Data extract:
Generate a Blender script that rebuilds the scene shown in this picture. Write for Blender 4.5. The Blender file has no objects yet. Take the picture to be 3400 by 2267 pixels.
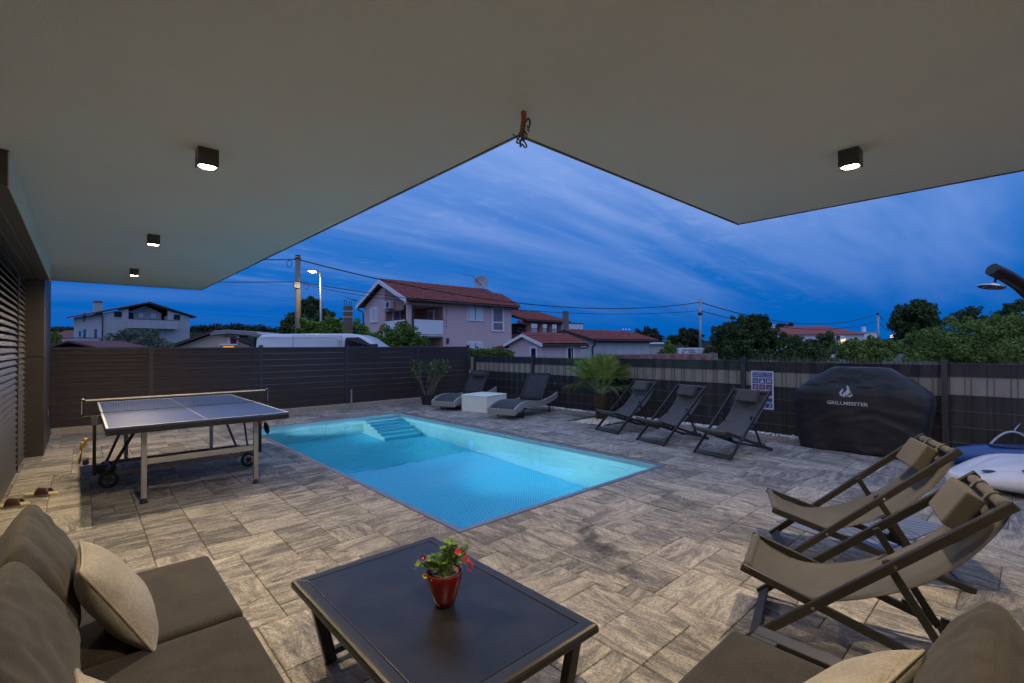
import bpy, bmesh, math, random
import numpy as np
from mathutils import Vector, Matrix
R = math.radians
SC = bpy.context.scene
COL = SC.collection
random.seed(7)

# ------------------------------------------------------------------ camera
F_PX, PITCH, ROLL, TH, CX, CY, EYE = 1577.56, .01172, .00445, .833185, 1700., 1133.5, 1.46
FW = np.array([math.cos(TH) * math.cos(PITCH), math.sin(TH) * math.cos(PITCH), math.sin(PITCH)])
RT = np.array([math.sin(TH), -math.cos(TH), 0.])
UP = np.cross(RT, FW)
cr, sr = math.cos(ROLL), math.sin(ROLL)
cam = bpy.data.cameras.new('camera')
cam.sensor_width = 36.0
cam.lens = F_PX / 3400. * 36.
cam.clip_end = 3000
cam.clip_start = .02
camo = bpy.data.objects.new('camera', cam)
COL.objects.link(camo)
r2, u2 = RT * cr - UP * sr, UP * cr + RT * sr
m = Matrix(((r2[0], u2[0], -FW[0], 0), (r2[1], u2[1], -FW[1], 0), (r2[2], u2[2], -FW[2], EYE), (0, 0, 0, 1)))
camo.matrix_world = m
SC.camera = camo

# ------------------------------------------------------------------ world
world = bpy.data.worlds.new('World')
SC.world = world
world.use_nodes = True
def build_world():
    nt = world.node_tree
    nt.nodes.clear()
    N, L = nt.nodes.new, nt.links.new
    tc = N('ShaderNodeTexCoord')
    sep = N('ShaderNodeSeparateXYZ'); L(tc.outputs['Generated'], sep.inputs[0])
    ramp = N('ShaderNodeValToRGB'); L(sep.outputs['Z'], ramp.inputs[0])
    els = [(0.0, (.0, .108, .46)), (.08, (.001, .122, .50)), (.17, (.012, .155, .56)), (.27, (.05, .20, .62)), (.40, (.15, .315, .75)), (.62, (.27, .42, .85)), (1.0, (.50, .62, 1.0))]
    e = ramp.color_ramp.elements
    e[0].position, e[0].color = els[0][0], (*els[0][1], 1)
    e[1].position, e[1].color = els[-1][0], (*els[-1][1], 1)
    for p, c in els[1:-1]:
        k = e.new(p); k.color = (*c, 1)
    # clouds on a flat layer high above
    ad = N('ShaderNodeMath'); ad.operation = 'ADD'; ad.inputs[1].default_value = .12; L(sep.outputs['Z'], ad.inputs[0])
    mx = N('ShaderNodeMath'); mx.operation = 'MAXIMUM'; mx.inputs[1].default_value = .05; L(ad.outputs[0], mx.inputs[0])
    dv = N('ShaderNodeVectorMath'); dv.operation = 'DIVIDE'
    cmb = N('ShaderNodeCombineXYZ')
    for i in range(3): L(mx.outputs[0], cmb.inputs[i])
    L(tc.outputs['Generated'], dv.inputs[0]); L(cmb.outputs[0], dv.inputs[1])
    def layer(rot, sc, scale, det, lo, hi, dist):
        mp = N('ShaderNodeMapping'); mp.inputs['Rotation'].default_value = (0, 0, rot); mp.inputs['Scale'].default_value = sc
        L(dv.outputs[0], mp.inputs[0])
        nz = N('ShaderNodeTexNoise'); nz.inputs['Scale'].default_value = scale; nz.inputs['Detail'].default_value = det
        nz.inputs['Distortion'].default_value = dist; nz.inputs['Roughness'].default_value = .58
        L(mp.outputs[0], nz.inputs['Vector'])
        mr = N('ShaderNodeMapRange'); mr.inputs['From Min'].default_value = lo; mr.inputs['From Max'].default_value = hi
        mr.interpolation_type = 'SMOOTHSTEP'
        L(nz.outputs['Fac'], mr.inputs['Value'])
        return mr.outputs[0]
    a = layer(R(35), (.22, 1.25, 1), 1.05, 4.5, .42, .74, .3)
    b = layer(R(35), (.8, 1.5, 1), 8, 2.5, .46, .90, .3)
    msk = layer(R(40), (.8, .8, 1), .9, 2, .45, .62, .1)
    mu = N('ShaderNodeMath'); mu.operation = 'MULTIPLY'; L(b, mu.inputs[0]); L(msk, mu.inputs[1])
    m2 = N('ShaderNodeMath'); m2.operation = 'MULTIPLY_ADD'; m2.inputs[1].default_value = .30; L(mu.outputs[0], m2.inputs[0])
    m3 = N('ShaderNodeMath'); m3.operation = 'MULTIPLY'; m3.inputs[1].default_value = .58; L(a, m3.inputs[0])
    L(m3.outputs[0], m2.inputs[2])
    fade = N('ShaderNodeMapRange'); fade.inputs['From Min'].default_value = .03; fade.inputs['From Max'].default_value = .27
    L(sep.outputs['Z'], fade.inputs['Value'])
    m4 = N('ShaderNodeMath'); m4.operation = 'MULTIPLY'; L(m2.outputs[0], m4.inputs[0]); L(fade.outputs[0], m4.inputs[1])
    mix = N('ShaderNodeMixRGB'); mix.inputs[2].default_value = (.32, .45, .86, 1)
    L(m4.outputs[0], mix.inputs[0]); L(ramp.outputs[0], mix.inputs[1])
    bg = N('ShaderNodeBackground'); bg.inputs['Strength'].default_value = 1.0
    L(mix.outputs[0], bg.inputs[0])
    out = N('ShaderNodeOutputWorld'); L(bg.outputs[0], out.inputs[0])
build_world()
SC.view_settings.view_transform = 'Standard'
SC.view_settings.look = 'None'
SC.view_settings.exposure = 0.0
SC.view_settings.gamma = 1.0
SC.view_settings.use_curve_mapping = False
SC.render.engine = 'CYCLES'
cy = SC.cycles
cy.use_denoising = True
cy.max_bounces = 10; cy.diffuse_bounces = 4; cy.glossy_bounces = 5; cy.transmission_bounces = 8; cy.transparent_max_bounces = 8
cy.sample_clamp_indirect = 4.0
cy.blur_glossy = 0.6
WARM = (1.0, .76, .47)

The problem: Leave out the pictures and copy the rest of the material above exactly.

Complete output:
Generate a Blender script that rebuilds the scene shown in this picture. Write for Blender 4.5. The Blender file has no objects yet. Take the picture to be 3400 by 2267 pixels.
import bpy, bmesh, math, random
import numpy as np
from mathutils import Vector, Matrix
R = math.radians
SC = bpy.context.scene
COL = SC.collection
random.seed(7)

# ------------------------------------------------------------------ camera
F_PX, PITCH, ROLL, TH, CX, CY, EYE = 1577.56, .01172, .00445, .833185, 1700., 1133.5, 1.46
FW = np.array([math.cos(TH) * math.cos(PITCH), math.sin(TH) * math.cos(PITCH), math.sin(PITCH)])
RT = np.array([math.sin(TH), -math.cos(TH), 0.])
UP = np.cross(RT, FW)
cr, sr = math.cos(ROLL), math.sin(ROLL)
cam = bpy.data.cameras.new('camera')
cam.sensor_width = 36.0
cam.lens = F_PX / 3400. * 36.
cam.clip_end = 3000
cam.clip_start = .02
camo = bpy.data.objects.new('camera', cam)
COL.objects.link(camo)
r2, u2 = RT * cr - UP * sr, UP * cr + RT * sr
m = Matrix(((r2[0], u2[0], -FW[0], 0), (r2[1], u2[1], -FW[1], 0), (r2[2], u2[2], -FW[2], EYE), (0, 0, 0, 1)))
camo.matrix_world = m
SC.camera = camo

# ------------------------------------------------------------------ world
world = bpy.data.worlds.new('World')
SC.world = world
world.use_nodes = True
def build_world():
    nt = world.node_tree
    nt.nodes.clear()
    N, L = nt.nodes.new, nt.links.new
    tc = N('ShaderNodeTexCoord')
    sep = N('ShaderNodeSeparateXYZ'); L(tc.outputs['Generated'], sep.inputs[0])
    ramp = N('ShaderNodeValToRGB'); L(sep.outputs['Z'], ramp.inputs[0])
    els = [(0.0, (.0, .108, .46)), (.08, (.001, .122, .50)), (.17, (.012, .155, .56)), (.27, (.05, .20, .62)), (.40, (.15, .315, .75)), (.62, (.27, .42, .85)), (1.0, (.50, .62, 1.0))]
    e = ramp.color_ramp.elements
    e[0].position, e[0].color = els[0][0], (*els[0][1], 1)
    e[1].position, e[1].color = els[-1][0], (*els[-1][1], 1)
    for p, c in els[1:-1]:
        k = e.new(p); k.color = (*c, 1)
    # clouds on a flat layer high above
    ad = N('ShaderNodeMath'); ad.operation = 'ADD'; ad.inputs[1].default_value = .12; L(sep.outputs['Z'], ad.inputs[0])
    mx = N('ShaderNodeMath'); mx.operation = 'MAXIMUM'; mx.inputs[1].default_value = .05; L(ad.outputs[0], mx.inputs[0])
    dv = N('ShaderNodeVectorMath'); dv.operation = 'DIVIDE'
    cmb = N('ShaderNodeCombineXYZ')
    for i in range(3): L(mx.outputs[0], cmb.inputs[i])
    L(tc.outputs['Generated'], dv.inputs[0]); L(cmb.outputs[0], dv.inputs[1])
    def layer(rot, sc, scale, det, lo, hi, dist):
        mp = N('ShaderNodeMapping'); mp.inputs['Rotation'].default_value = (0, 0, rot); mp.inputs['Scale'].default_value = sc
        L(dv.outputs[0], mp.inputs[0])
        nz = N('ShaderNodeTexNoise'); nz.inputs['Scale'].default_value = scale; nz.inputs['Detail'].default_value = det
        nz.inputs['Distortion'].default_value = dist; nz.inputs['Roughness'].default_value = .58
        L(mp.outputs[0], nz.inputs['Vector'])
        mr = N('ShaderNodeMapRange'); mr.inputs['From Min'].default_value = lo; mr.inputs['From Max'].default_value = hi
        mr.interpolation_type = 'SMOOTHSTEP'
        L(nz.outputs['Fac'], mr.inputs['Value'])
        return mr.outputs[0]
    a = layer(R(35), (.22, 1.25, 1), 1.05, 4.5, .42, .74, .3)
    b = layer(R(35), (.8, 1.5, 1), 8, 2.5, .46, .90, .3)
    msk = layer(R(40), (.8, .8, 1), .9, 2, .45, .62, .1)
    mu = N('ShaderNodeMath'); mu.operation = 'MULTIPLY'; L(b, mu.inputs[0]); L(msk, mu.inputs[1])
    m2 = N('ShaderNodeMath'); m2.operation = 'MULTIPLY_ADD'; m2.inputs[1].default_value = .30; L(mu.outputs[0], m2.inputs[0])
    m3 = N('ShaderNodeMath'); m3.operation = 'MULTIPLY'; m3.inputs[1].default_value = .58; L(a, m3.inputs[0])
    L(m3.outputs[0], m2.inputs[2])
    fade = N('ShaderNodeMapRange'); fade.inputs['From Min'].default_value = .03; fade.inputs['From Max'].default_value = .27
    L(sep.outputs['Z'], fade.inputs['Value'])
    m4 = N('ShaderNodeMath'); m4.operation = 'MULTIPLY'; L(m2.outputs[0], m4.inputs[0]); L(fade.outputs[0], m4.inputs[1])
    mix = N('ShaderNodeMixRGB'); mix.inputs[2].default_value = (.32, .45, .86, 1)
    L(m4.outputs[0], mix.inputs[0]); L(ramp.outputs[0], mix.inputs[1])
    bg = N('ShaderNodeBackground'); bg.inputs['Strength'].default_value = 1.0
    L(mix.outputs[0], bg.inputs[0])
    out = N('ShaderNodeOutputWorld'); L(bg.outputs[0], out.inputs[0])
build_world()
SC.view_settings.view_transform = 'Standard'
SC.view_settings.look = 'None'
SC.view_settings.exposure = 0.0
SC.view_settings.gamma = 1.0
SC.view_settings.use_curve_mapping = False
SC.render.engine = 'CYCLES'
cy = SC.cycles
cy.use_denoising = True
cy.max_bounces = 10; cy.diffuse_bounces = 4; cy.glossy_bounces = 5; cy.transmission_bounces = 8; cy.transparent_max_bounces = 8
cy.sample_clamp_indirect = 4.0
cy.blur_glossy = 0.6
WARM = (1.0, .76, .47)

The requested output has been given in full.